Dans un des trois jugements de mainlevée pour lesquels nous avons obtenu hier la mainlevée d’une opposition à mariage ou à transcription de mariage, la question de la tardivité de la saisine du Procureur avait été posée.
Voici la réponse du Tribunal :
« En l’espèce, bien que l’autorité consulaire ait considéré que des indices sérieux émanaient des auditions des époux du xx avril 2021, la saisine du procureur de la République n’est effective qu’au xx juin 2021 [exactement deux mois plus tard], date de réception du dossier par le ministère public. C’est donc bien à partir de cette date que le délai de deux mois commence à courir. L’opposition formée le xx juillet 2021 [3 mois et demi après les auditions] est alors respectueuse du délai imparti, et elle ne peut être considérée comme tardive.
Il n’y a donc pas lieu de prononcer la mainlevée de l’opposition, qui n’est pas conçue par le législateur comme la sanction de l’éventuel caractère tardif de cette dernière. »
Même si le délai de saisine du Procureur dans le dossier en question (deux mois) n’est pas le pire que nous ayons vu et que cela correspondait à un ancien argumentaire de notre cabinet sur la question (nous nous sommes déjà adaptés à la suite d’autres décisions reçues entre-temps) puisque l’assignation datait de février 2022 et que le Procureur ne s’opposait plus à la mainlevée (11 mois donc pour obtenir un jugement là où la loi prévoit 10 jours…), il en ressort que le Tribunal Judiciaire estime que la mainlevée de l’opposition ne serait pas une sanction possible quand le Procureur est saisi tardivement (l’article 171-4 prévoit une « saisine sans délai », ce qui veut dire immédiate). Il faut savoir qu’il considère aussi que la saisine tardive n’est pas non plus une cause de nullité de l’opposition ultérieure.
Il faut tout de même rappeler que le Conseil constitutionnel avait validé la loi ayant introduit l’article 171-4 dans le Code civil parce que le législateur avait prévu des « des délais adaptés » à la situation et « et garanti des recours juridictionnels effectifs contre les décisions, explicites ou implicites, des autorités concernées ».
Evidemment, il n’y aura pas d’appel dans ce dossier puisque la mainlevée a été obtenue, mais le combat continue pour que les autorités et juridictions françaises respectent les délais prévus par le législateur et sans lesquels le Conseil constitutionnel n’aurait à l’évidence pas validé cette loi.
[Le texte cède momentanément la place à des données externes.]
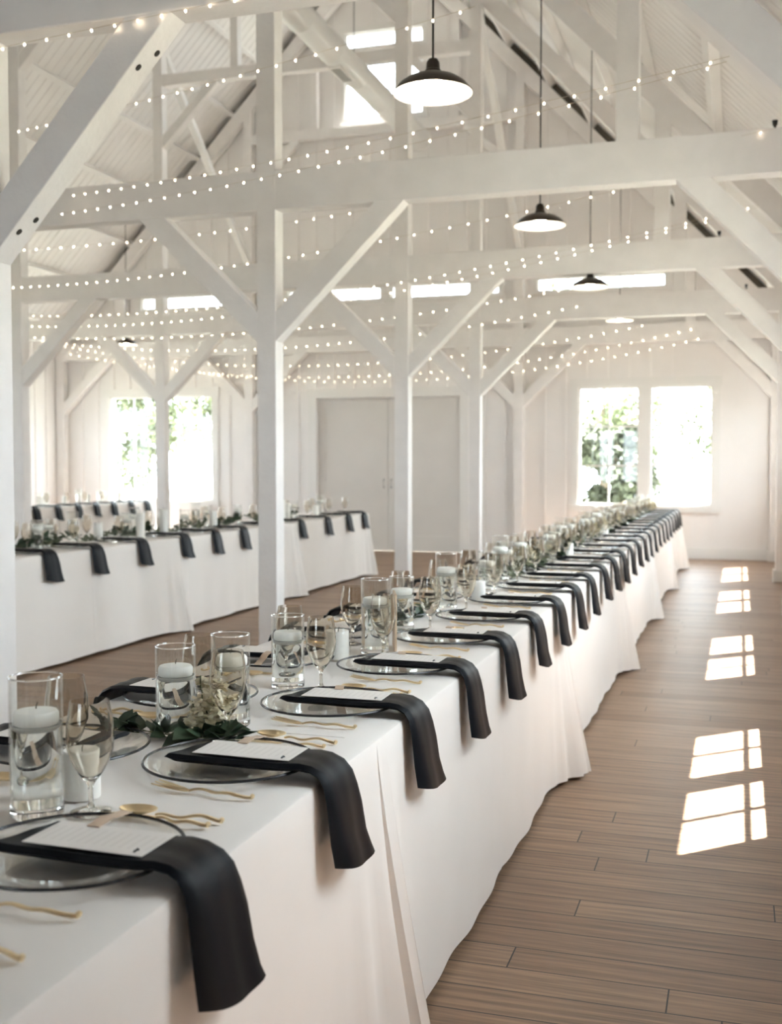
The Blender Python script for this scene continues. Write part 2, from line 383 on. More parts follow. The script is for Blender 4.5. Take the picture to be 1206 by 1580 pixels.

Cela passera par des procédures d’appel, de cassation, de saisine de la Cour européenne des Droits de l’Homme, des questions prioritaires de constitutionnalité et peut-être plus encore par l’engagement de la responsabilité de l’Etat pour les préjudices causés par les délais de procédure inacceptables. Nous ne manquerons pas de le faire à chaque fois que nous en aurons l’occasion.